In questo caso, a prevalere e la convinzione costruita circa il nostro ruolo e la nostra identità da assumere agli occhi degli altri. È questa condizione a dare avvio ad una procedura di autoetichettamenti , al di fuori dei quali si rende difficile pensare di collocarsi. In pratica si esiste soltanto se il modo attraverso cui si agisce determina prevedibili conseguenze intorno al soggetto, i cui rimandi da parte dell’ambiente costituiscono la conferma del suo habitus che gli da diritto ad esserci. In questa situazione, l’individuo è soltanto comparsa e non protagonista della propria storia. È un Io delegante, esposto cioè in modo acritico e non responsabile a ciascun tipo di influenza. È questa una condizione oltremodo straziante, da cui si necessita urgente liberazione.

 

Per concludere, la libertà dell’Io è essenzialmente un cammino di disidentificazione da tutte le cialtronerie mediocri, sviluppatesi in una società malata di controllo, dove al posto delle persone ci sono ruoli, dove al posto di vite ci sono copioni drammatici, dove la pulsione di vita è castrata da una subcultura infima, retriva e bigotta, che rende dipendenti, deleganti e sempre sotto giudizio.
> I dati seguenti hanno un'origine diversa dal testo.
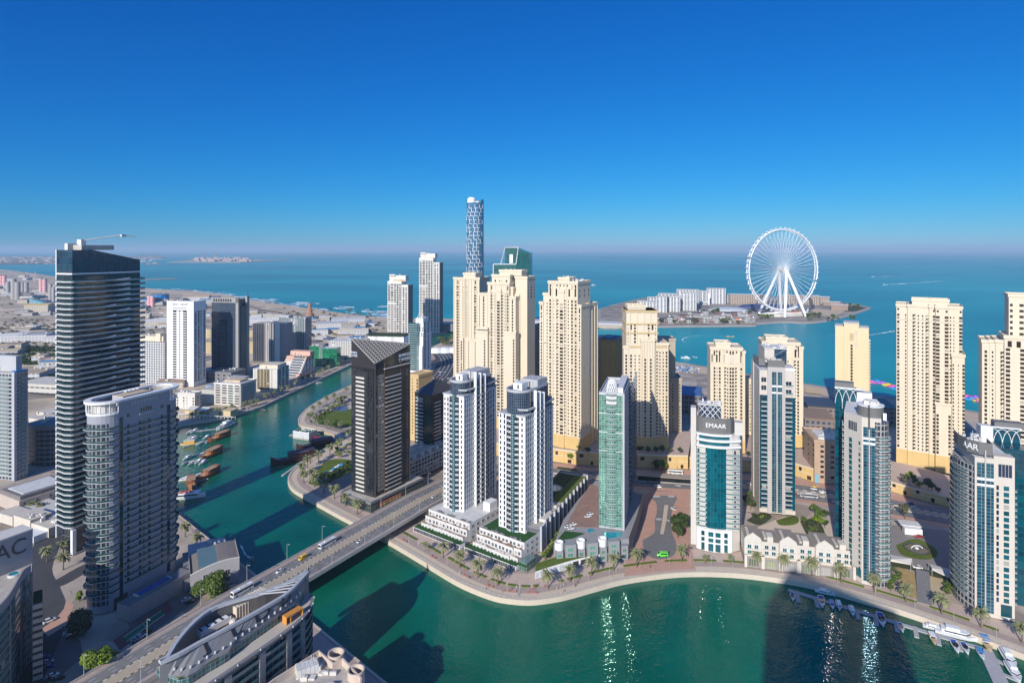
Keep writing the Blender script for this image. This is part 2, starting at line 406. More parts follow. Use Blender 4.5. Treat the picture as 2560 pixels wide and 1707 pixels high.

L’autonomia creativa dell’individuo è esattamente un percorso di riaffermazione di sé, condotto secondo un principio di non dipendenza e non attaccamento che, contrariamente a quanto si potrebbe pensare, vivifica la via dell’incontro fecondo e costruttivo con l’altro da sé, perché solo dove c’è libertà interiore, le relazioni interpersonali escono fuori da una avulsa drammaturgia che ne mortifica ogni potere espressivo, e possono consegnarsi vicendevolmente alla gioia dell’incontro con ciò che è diverso, quindi con ciò che nobilita ed arricchisce l’anima.